My design works up to 4 GHz.
As shown in the attached pic, I have an SMA connector soldered to the board.
..............
The track width is 0.5 mm as the connector pin diameter is 1 mm roughly.
There will be impedance discontinuity due to this difference between the track width and the connector?
Thanks,
Jose
i hope this will help you understand the transition from coax to CPW.
https://www.artechhouse.com/uploads/public/documents/chapters/holzman_941_CH04.pdf
Verify your dielectric constant above 1GHz and loss tangent. e decreases to 4 and loss tangent increases with f and may be poor.
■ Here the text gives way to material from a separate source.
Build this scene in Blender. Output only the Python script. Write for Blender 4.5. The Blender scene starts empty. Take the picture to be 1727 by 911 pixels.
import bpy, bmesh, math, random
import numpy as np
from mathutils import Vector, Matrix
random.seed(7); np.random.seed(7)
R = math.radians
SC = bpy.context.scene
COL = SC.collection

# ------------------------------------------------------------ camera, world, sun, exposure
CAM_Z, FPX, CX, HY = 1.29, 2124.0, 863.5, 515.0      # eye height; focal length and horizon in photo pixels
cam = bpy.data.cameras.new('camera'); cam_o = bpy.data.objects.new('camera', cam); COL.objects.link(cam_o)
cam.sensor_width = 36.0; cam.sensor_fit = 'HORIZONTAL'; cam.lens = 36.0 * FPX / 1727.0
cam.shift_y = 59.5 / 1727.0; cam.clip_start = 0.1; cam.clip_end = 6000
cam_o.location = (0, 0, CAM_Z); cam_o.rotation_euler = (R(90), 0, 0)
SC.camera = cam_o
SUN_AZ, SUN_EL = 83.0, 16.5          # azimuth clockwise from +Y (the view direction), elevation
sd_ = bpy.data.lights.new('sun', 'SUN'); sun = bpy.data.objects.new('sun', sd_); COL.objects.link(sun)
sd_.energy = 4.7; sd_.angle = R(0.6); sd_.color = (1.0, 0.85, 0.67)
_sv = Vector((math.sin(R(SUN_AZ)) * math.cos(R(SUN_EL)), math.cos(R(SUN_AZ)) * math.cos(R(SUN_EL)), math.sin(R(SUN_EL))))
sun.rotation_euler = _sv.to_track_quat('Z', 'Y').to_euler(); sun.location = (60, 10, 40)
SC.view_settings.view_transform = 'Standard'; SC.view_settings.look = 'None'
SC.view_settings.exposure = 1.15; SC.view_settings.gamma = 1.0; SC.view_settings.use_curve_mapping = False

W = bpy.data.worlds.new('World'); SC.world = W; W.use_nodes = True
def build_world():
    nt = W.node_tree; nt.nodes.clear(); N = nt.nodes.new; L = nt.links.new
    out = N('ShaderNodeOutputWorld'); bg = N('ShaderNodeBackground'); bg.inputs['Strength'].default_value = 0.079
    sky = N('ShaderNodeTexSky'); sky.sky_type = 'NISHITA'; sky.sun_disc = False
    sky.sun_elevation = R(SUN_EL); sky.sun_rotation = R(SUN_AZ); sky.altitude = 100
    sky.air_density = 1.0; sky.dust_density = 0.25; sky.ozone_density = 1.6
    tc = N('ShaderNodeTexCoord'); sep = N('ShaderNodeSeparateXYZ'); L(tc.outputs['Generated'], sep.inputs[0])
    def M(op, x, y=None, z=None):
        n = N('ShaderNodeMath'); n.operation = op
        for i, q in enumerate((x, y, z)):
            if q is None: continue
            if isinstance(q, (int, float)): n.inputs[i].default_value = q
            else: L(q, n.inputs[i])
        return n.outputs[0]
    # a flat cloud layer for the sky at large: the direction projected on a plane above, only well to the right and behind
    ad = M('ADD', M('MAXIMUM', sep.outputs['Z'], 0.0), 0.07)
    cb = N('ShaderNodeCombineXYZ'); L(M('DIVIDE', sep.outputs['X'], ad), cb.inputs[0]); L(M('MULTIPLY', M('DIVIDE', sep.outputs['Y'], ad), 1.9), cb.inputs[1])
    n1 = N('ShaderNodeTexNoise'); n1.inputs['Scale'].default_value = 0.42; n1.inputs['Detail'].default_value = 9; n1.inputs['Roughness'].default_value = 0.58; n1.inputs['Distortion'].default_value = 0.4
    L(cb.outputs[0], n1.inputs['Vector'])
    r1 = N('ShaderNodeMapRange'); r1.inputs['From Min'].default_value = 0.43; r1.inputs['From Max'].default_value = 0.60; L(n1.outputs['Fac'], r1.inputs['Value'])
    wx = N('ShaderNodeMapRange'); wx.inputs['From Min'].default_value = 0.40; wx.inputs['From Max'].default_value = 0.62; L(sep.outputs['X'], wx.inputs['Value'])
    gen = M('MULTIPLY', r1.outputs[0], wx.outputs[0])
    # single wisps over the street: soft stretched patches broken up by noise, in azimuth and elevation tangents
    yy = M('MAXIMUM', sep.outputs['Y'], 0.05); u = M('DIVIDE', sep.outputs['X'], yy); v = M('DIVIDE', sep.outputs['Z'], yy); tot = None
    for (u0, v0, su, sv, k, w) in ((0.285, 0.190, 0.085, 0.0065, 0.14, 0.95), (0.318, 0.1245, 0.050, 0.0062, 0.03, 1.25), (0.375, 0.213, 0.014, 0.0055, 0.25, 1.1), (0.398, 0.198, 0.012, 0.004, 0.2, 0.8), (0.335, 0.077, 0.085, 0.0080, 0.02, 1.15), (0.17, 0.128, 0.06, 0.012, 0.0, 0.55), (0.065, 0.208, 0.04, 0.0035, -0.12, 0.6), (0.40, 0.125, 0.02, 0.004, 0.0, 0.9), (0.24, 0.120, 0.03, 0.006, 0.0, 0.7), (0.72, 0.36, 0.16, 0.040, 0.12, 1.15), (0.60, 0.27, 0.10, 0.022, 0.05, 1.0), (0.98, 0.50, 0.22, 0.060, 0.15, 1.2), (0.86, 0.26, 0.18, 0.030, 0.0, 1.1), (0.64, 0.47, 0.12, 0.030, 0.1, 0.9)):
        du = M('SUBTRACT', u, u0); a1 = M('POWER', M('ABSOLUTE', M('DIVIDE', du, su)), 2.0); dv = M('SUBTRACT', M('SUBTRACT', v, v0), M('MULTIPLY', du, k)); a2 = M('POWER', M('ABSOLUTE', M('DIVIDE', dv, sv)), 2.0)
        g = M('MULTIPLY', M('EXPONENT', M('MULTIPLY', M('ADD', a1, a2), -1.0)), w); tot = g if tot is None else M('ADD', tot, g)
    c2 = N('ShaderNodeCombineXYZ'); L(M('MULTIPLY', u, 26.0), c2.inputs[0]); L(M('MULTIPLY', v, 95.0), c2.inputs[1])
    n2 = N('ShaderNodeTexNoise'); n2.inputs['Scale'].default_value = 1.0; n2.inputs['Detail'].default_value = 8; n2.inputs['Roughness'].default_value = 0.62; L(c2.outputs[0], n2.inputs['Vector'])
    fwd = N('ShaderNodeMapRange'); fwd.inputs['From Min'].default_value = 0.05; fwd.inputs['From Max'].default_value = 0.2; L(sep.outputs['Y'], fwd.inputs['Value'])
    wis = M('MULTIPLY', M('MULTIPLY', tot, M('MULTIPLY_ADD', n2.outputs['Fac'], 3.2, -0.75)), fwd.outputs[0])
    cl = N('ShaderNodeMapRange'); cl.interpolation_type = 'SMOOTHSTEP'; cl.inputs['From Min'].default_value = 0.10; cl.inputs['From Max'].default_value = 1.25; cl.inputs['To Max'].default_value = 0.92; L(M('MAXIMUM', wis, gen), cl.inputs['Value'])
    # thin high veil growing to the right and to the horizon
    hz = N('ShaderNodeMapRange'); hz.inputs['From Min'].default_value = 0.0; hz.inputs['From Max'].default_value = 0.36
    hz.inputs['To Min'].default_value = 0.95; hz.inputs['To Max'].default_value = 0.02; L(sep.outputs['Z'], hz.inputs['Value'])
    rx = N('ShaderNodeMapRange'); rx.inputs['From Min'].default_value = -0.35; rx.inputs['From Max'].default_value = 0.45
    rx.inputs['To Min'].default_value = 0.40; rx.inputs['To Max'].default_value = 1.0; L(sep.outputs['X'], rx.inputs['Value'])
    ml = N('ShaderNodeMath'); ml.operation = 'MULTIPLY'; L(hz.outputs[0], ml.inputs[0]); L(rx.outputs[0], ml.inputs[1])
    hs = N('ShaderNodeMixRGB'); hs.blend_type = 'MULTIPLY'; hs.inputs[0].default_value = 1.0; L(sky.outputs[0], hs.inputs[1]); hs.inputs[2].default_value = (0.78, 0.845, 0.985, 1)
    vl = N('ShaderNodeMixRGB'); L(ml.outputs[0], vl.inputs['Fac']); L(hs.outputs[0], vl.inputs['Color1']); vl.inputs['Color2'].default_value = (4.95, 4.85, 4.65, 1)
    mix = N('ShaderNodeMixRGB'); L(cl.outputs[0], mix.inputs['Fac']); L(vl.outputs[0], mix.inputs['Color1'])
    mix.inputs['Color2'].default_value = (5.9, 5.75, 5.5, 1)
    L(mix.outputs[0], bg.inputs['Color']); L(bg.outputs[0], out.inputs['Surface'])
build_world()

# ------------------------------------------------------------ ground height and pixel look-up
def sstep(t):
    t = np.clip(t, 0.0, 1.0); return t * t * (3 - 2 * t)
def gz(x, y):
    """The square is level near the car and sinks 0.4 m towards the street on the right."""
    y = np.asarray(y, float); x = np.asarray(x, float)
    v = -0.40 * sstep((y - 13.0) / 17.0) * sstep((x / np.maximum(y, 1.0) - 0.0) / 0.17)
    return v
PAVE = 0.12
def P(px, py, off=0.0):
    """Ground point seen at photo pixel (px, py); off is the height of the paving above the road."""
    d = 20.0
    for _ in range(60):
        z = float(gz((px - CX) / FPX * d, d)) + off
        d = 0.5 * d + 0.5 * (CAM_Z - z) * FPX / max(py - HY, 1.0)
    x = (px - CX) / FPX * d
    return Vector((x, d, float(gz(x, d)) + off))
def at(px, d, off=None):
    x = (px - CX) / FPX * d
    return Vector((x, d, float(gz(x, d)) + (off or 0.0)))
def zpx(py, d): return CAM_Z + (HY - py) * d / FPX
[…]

CHeck there are many types of FR4 such as Polyamide. (hint)
Note 50R is ~ 2:1 for Width to Height above ground plane, for e=4.3 affects choice of board thickness.
Choose an edge mount connector with gnd pins and std board thickness to match. track to pin size.
Your SMA looks like vertical, not edge mount.
AS a result your Return Loss will be very poor.
Hi again guys.
Thanks for all the responses.
I had a look at the document suggested by rizwan183. Now I understand a bit more about this.
Finally, I am using a different pcb manufacturer and placed GND plane in a different layer so now I can have a wide enough track without width changes, as shown in the pics.
Now my layer stack is:
SIGNAL
--------
GND
SIGNAL+POWER
These are FR4 specs. How should I use loss tangent?
The SMA I used is this one:
https://uk.farnell.com/te-connectiv...rf-coaxial-sma-straight-jack-50ohm/dp/1056375
The signal return path is through mounting holes and chassis. Is that way not good?
I have seen it in splitters and other L-Band stuff.
pcb DESIGN = wrong impedance control of traces
Hi SunnySkyguy
Could you be more specific with this?
Is it because dielectric specs?
but FR4 is still used for consumer WiFi equipment at 2.4 and even 5.7 GHz. Just a cost versus perfomance trade-off.
The idea was using the pillars fixing the board to the chassis as the return path. That is why I placed the mounting holes close to SMA's.